** START OF Material **
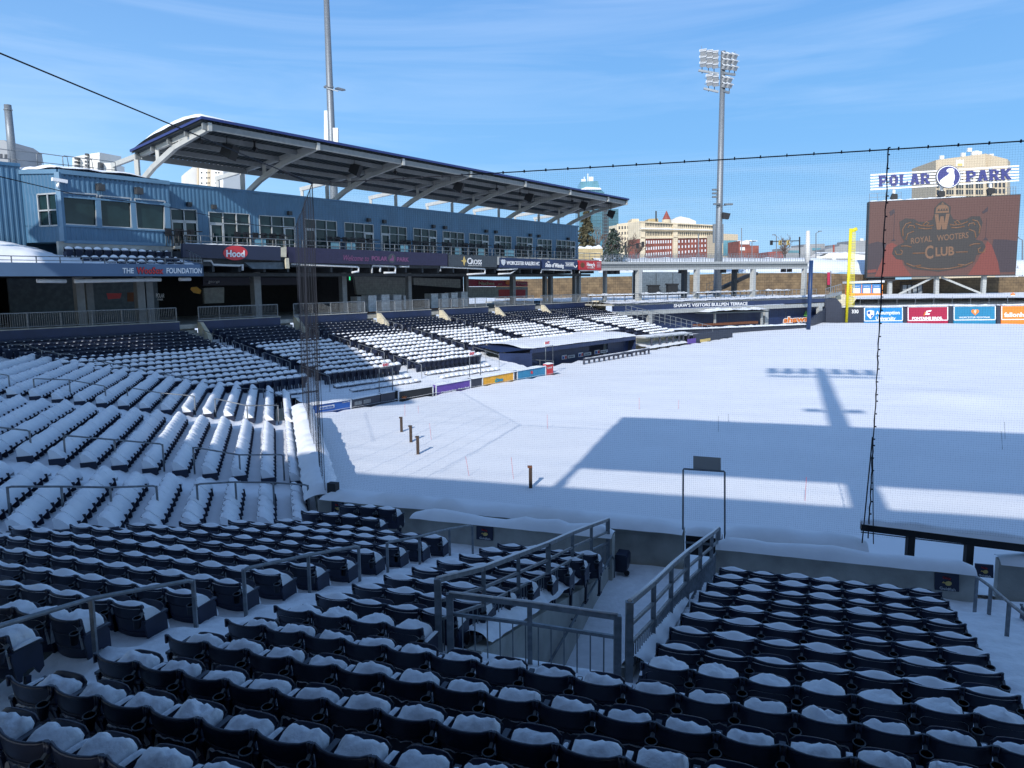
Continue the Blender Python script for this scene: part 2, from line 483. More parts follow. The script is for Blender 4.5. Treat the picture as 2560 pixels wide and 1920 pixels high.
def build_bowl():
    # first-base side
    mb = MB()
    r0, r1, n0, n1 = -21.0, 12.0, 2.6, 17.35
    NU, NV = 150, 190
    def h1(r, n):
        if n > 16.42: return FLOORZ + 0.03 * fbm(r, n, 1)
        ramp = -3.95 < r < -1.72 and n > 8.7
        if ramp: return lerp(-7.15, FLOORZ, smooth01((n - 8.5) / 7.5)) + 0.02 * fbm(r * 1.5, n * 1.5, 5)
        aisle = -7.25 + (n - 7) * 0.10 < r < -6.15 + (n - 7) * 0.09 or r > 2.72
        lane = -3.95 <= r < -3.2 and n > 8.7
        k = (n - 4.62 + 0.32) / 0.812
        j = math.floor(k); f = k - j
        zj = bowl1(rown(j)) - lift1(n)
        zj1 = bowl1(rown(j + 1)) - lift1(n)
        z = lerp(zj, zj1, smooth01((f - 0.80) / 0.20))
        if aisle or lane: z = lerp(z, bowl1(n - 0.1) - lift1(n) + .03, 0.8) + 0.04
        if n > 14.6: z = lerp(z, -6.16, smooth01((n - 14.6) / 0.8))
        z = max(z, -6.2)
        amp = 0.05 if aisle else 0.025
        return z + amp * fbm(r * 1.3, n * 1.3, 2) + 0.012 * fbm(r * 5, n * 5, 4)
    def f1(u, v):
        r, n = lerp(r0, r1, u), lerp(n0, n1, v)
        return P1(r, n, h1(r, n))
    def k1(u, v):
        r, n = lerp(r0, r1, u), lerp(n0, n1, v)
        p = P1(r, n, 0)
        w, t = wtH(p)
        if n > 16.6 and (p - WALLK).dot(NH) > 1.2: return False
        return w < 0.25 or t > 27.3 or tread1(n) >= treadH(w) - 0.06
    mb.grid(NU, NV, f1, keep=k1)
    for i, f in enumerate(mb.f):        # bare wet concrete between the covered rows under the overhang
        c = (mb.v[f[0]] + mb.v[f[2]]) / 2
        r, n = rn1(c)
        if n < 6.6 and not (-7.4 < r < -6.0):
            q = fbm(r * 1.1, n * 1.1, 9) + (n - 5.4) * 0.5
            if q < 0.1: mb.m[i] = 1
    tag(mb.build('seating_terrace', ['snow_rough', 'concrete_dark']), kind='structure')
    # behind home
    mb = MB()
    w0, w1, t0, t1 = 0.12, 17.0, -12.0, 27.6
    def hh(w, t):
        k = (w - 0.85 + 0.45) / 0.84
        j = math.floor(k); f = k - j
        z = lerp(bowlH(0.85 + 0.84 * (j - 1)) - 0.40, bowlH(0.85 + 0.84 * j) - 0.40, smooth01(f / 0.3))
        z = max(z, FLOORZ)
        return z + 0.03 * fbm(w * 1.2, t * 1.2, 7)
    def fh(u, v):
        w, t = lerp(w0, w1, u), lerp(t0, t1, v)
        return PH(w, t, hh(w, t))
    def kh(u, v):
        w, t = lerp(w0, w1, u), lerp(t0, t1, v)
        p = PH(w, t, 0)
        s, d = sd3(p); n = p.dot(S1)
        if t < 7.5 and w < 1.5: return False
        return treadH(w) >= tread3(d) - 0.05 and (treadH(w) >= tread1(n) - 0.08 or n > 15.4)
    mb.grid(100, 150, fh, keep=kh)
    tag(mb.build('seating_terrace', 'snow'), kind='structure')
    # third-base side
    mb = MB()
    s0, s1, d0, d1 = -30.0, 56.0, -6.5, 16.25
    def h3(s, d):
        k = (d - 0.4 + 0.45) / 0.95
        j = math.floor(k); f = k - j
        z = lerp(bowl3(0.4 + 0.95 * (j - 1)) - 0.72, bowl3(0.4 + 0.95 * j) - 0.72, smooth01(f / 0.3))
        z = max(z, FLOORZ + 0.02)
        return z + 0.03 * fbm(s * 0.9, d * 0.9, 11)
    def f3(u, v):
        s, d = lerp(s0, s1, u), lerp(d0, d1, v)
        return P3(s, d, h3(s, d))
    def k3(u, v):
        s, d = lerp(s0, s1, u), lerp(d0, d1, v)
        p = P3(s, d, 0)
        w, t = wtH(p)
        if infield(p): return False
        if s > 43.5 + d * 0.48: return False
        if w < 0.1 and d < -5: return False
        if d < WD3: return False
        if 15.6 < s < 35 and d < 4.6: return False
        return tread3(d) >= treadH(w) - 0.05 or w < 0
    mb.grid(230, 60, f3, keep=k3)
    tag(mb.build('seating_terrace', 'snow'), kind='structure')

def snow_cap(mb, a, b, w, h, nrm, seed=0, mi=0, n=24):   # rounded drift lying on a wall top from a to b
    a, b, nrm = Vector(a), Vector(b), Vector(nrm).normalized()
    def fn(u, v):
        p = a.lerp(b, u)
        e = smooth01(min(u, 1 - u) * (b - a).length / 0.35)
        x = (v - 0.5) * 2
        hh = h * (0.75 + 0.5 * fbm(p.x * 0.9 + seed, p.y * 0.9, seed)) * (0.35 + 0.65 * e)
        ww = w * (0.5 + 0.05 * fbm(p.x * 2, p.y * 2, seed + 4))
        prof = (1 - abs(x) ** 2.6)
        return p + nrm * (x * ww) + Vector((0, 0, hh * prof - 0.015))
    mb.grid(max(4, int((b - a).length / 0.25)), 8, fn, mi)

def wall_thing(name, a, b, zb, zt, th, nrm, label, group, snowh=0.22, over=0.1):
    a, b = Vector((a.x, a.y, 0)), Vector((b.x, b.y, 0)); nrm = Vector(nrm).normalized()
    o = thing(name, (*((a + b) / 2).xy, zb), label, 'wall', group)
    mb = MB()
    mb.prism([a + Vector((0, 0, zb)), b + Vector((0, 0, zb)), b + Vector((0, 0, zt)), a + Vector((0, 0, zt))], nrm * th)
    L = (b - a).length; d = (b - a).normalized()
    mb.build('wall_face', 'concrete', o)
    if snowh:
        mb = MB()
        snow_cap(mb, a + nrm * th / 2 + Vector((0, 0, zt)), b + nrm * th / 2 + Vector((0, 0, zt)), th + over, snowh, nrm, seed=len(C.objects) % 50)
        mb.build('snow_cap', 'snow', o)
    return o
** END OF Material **
• _Given request_
Take the lines from the line with "for i, f in" through the line with "if q < 0.1: mb.m[i] = 1", both ends included, and give them again exactly, with nothing else.

• _Finished task_
    for i, f in enumerate(mb.f):        # bare wet concrete between the covered rows under the overhang
        c = (mb.v[f[0]] + mb.v[f[2]]) / 2
        r, n = rn1(c)
        if n < 6.6 and not (-7.4 < r < -6.0):
            q = fbm(r * 1.1, n * 1.1, 9) + (n - 5.4) * 0.5
            if q < 0.1: mb.m[i] = 1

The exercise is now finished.